Measures to Curb Criminalization of Politics:

  • Section 125A of the Representation of Peoples Act: The Act should be amended, in order to provide more stringent punishment for concealing or providing wrong information in Form 26 under the Conduct of Election Rules, 1961 to a minimum term of two years’ imprisonment.
  • Law Commission 244th Report recommended:
  • Completion of trials against a sitting MP and MLA within one year.
    • With the retroactive application, all persons with pending criminal charges that are punishable by more than 5 years to be disqualified subject to certain safeguards.
    • Punishment of 2 years for filing a false affidavit under section 125A. A conviction under this should be made a ground for disqualification.
  • 2nd Administrative Reforms Commission: recommended to amend the Section 8 of Representation of People Act, 1951 for disqualifying persons who are facing charges related to heinous crimes and corruption, provided that charges are framed 6 months before the election.
    • Bringing greater transparency in campaign financing is going to make it less attractive for political parties to involve gangsters.
  • Supreme Court Landmark Judgements:
    • Union of India vs.

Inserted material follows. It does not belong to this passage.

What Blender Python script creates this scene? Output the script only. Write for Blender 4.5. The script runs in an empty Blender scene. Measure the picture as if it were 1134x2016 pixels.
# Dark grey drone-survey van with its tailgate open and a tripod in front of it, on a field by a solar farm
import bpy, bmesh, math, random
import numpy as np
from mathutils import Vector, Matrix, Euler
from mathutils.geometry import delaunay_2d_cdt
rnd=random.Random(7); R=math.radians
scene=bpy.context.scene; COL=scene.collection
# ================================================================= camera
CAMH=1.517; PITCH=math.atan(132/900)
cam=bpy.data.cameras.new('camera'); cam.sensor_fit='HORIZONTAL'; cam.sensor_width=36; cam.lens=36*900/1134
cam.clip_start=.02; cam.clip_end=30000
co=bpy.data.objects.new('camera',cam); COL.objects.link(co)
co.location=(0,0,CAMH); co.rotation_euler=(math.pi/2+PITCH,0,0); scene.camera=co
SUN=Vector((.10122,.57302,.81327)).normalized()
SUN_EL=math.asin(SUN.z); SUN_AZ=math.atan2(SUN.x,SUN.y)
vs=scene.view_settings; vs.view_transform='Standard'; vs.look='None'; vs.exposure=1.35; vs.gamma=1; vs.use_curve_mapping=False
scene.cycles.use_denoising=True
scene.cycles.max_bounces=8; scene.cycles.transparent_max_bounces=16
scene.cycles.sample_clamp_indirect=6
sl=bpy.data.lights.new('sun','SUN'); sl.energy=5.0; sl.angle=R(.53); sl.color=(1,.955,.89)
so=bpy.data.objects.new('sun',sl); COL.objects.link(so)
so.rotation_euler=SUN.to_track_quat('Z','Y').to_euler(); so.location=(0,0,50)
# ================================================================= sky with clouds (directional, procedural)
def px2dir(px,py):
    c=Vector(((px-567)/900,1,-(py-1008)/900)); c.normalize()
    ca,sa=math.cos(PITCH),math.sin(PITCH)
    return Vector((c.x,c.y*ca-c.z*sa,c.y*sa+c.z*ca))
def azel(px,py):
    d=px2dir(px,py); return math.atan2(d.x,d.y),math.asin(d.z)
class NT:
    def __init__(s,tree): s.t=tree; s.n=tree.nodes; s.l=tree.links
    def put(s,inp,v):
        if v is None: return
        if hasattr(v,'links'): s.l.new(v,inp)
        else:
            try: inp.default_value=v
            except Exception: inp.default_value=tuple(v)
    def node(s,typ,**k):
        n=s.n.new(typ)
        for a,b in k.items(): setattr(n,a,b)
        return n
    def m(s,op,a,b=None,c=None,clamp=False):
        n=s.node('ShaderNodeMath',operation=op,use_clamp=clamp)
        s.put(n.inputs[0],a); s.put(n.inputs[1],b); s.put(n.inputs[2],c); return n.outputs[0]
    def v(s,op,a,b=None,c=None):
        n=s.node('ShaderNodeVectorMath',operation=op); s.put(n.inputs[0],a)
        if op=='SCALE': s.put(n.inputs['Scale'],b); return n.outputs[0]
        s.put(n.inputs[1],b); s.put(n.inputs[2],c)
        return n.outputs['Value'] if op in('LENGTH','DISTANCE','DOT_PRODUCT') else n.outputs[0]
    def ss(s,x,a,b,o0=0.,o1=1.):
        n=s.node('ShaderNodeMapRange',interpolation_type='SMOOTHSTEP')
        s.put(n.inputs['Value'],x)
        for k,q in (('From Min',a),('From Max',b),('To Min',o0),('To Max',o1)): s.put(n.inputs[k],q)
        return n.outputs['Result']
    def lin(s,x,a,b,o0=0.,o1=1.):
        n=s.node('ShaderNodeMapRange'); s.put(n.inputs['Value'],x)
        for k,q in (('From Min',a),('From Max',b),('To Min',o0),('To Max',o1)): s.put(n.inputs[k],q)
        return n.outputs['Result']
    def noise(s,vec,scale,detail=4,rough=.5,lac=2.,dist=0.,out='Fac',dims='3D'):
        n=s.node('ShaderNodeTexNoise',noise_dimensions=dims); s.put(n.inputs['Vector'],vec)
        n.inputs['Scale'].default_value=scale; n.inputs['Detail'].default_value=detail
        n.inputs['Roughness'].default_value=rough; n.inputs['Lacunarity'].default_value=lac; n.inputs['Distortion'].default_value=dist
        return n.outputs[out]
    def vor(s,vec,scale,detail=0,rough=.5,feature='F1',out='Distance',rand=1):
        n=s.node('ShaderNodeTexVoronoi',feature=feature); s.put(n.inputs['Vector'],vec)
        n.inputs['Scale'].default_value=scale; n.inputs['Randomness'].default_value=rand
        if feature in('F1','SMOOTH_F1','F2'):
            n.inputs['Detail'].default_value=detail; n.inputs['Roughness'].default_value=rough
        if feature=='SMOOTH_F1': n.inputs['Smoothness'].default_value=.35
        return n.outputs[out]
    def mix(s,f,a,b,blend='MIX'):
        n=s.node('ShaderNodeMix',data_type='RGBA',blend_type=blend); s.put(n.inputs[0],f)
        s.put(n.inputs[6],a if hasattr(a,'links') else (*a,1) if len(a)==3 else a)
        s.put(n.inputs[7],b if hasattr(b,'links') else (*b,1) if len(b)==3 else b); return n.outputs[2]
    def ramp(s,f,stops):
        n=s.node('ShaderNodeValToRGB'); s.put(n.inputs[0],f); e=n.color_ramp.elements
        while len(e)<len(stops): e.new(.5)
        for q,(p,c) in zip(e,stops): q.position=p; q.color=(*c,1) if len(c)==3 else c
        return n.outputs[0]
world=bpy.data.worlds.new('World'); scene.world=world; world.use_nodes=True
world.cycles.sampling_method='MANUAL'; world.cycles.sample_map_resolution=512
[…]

Association for Democratic Reforms and Anr case, 2002: Supreme Court ruled that every candidate contesting election has to declare his criminal and financial records along with educational qualification.
    • Ramesh Dalal vs. Union of India case, 2005: Supreme Court ruled that a sitting Member of Parliament or any Member of state legislative assembly will be disqualified from contesting the election if convicted and sentenced for imprisonment for two years or more by a court of law.
    • Lily Thomas vs. Union of India case, 2013: Supreme court declared the Section 8(4) of the Representation of People Act, 1951 as unconstitutional that allowed the convicted MLAs and MPs to continue in office till the appeal against those convictions is disposed of.
      • Accordingly, MLAs and MPs would be disqualified immediately if convicted and sentenced for two or more years. However, in 2017, the union government informed the supreme court that if the appellate court stays the conviction, the MLAs and MPs would be allowed to continue.

Way forward:

  • The criminalization of politics and corruption hits the roots of democracy. There should be wide publicity of the candidates with criminal records, who are contesting in an election and the political parties that give them support.
  • There is a need to bring greater transparency in the campaign financing of political parties. The political parties must be brought under the Right to Information Act to improve their transparency and accountability.
  • The Parliament should enact a law dealing with increased criminalization of politics. Further, of courts dealing with sitting legislators would be crucial for the decriminalization of politics.
  • The suggestions of Law Commission, Supreme Court and Election Commission needs to be implemented for cleansing the Parliament and state legislatures from people with a criminal background.

Sources: The Hindu , Deccan Herald , Times of India

Mains Question:

Q. Present Politics is suffering from criminalization, in this respect discuss the increasing trend of criminalization of politics with its causes and its impacts. Also state steps taken to decriminalize it?